Twijfelen aan Sinterklaas
Alwetend? Ja, tot het moment dat die ophangtouwtjes van de baard zichtbaar worden, of dat een ongecontroleerde kleuter de pruik aftrekt en je ineens ome Arie ziet verschijnen. Als goedgelovig kind denk je dan eerst misschien nog dat er een echt wonder is gebeurd. Maar toch is de aftakeling van de goedheiligman in een niet meer te stuiten gang gebracht. En op het feest van het volgende jaar zal pas echt blijken wat dat akkefietje met ome Arie heeft aangericht. Je voelt je besodemieterd door je ouders! Wat hebben ze je eigenlijk nog meer verteld dat niet klopt? Ineens zou alles, ja, zelf Jezus, wel eens niet waar kunnen zijn! Je bent bedrogen. Er is op een schandalige manier misbruik gemaakt van je goedgelovigheid!
Meedoen met Sinterklaas
Maar dan treedt na de rouwverwerking toch weer een nieuwe fase in. De fase van meedoen met de ouderen. Ouderen die je zeggen dat je jongere zusje of buurmeisje nog wel gelooft. En dat moet zo blijven. En je doet mee, eerst nog weifelend, maar allengs enthousiaster. Je wordt erbij geholpen door het groeiende besef dat je nu een grote kerel bent geworden. Eentje met een groot geheim, dat die kleintjes niet mogen weten. Je gaat gechargeerd meedoen met die groten.

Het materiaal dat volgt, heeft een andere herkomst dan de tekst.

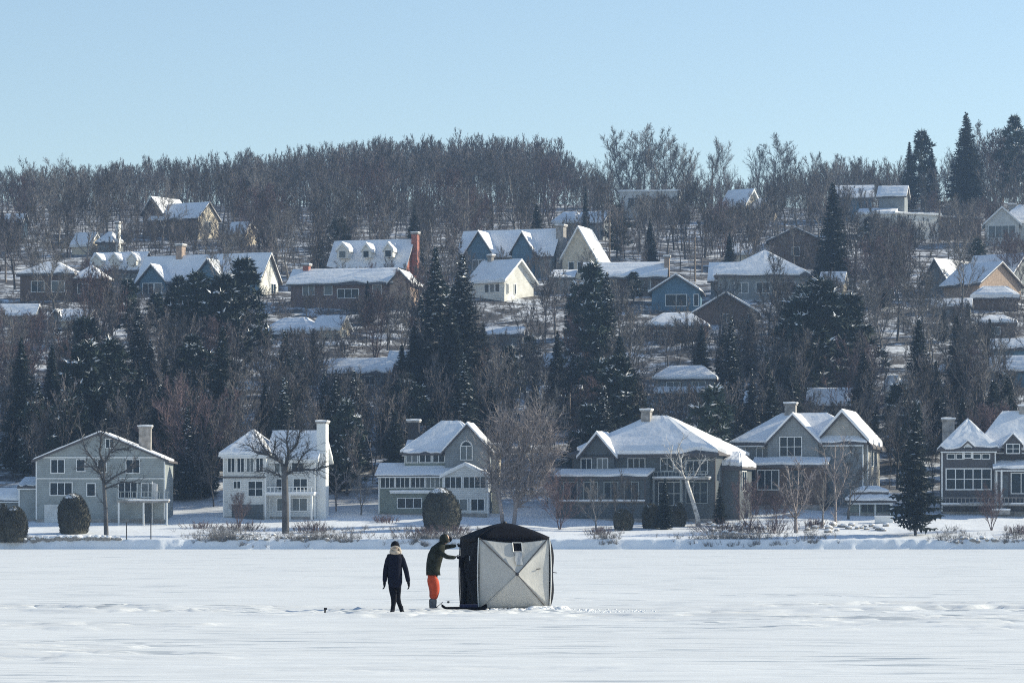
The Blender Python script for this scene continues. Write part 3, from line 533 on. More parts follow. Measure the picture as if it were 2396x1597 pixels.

Zonder dat je het in je ontluikende bewustzijn nog kunt benoemen, ben je vanaf half november tot 5 december bezig met het nemen van zoete wraak op het bedrog van je ouders, met als doelgroep de gelovige kleintjes. Je geeft je er helemaal aan over. Mateloos en straffeloos.
En als je eenmaal aan deze kwaadaardigheid hebt meegedaan, dan wordt door een vreemd collectief bewustzijn de rest gedaan. Een bewustzijn dat sterk wordt gevoed door economische impulsen in de vorm van jaarlijks dikker wordende speelgoedfolders, die inmiddels het formaat van het boek van de Sint overtreffen.
Ja, je leven lang blijf je toneelspelen voor die kleintjes. Als broer, als oom, als vader en tenslotte als opa.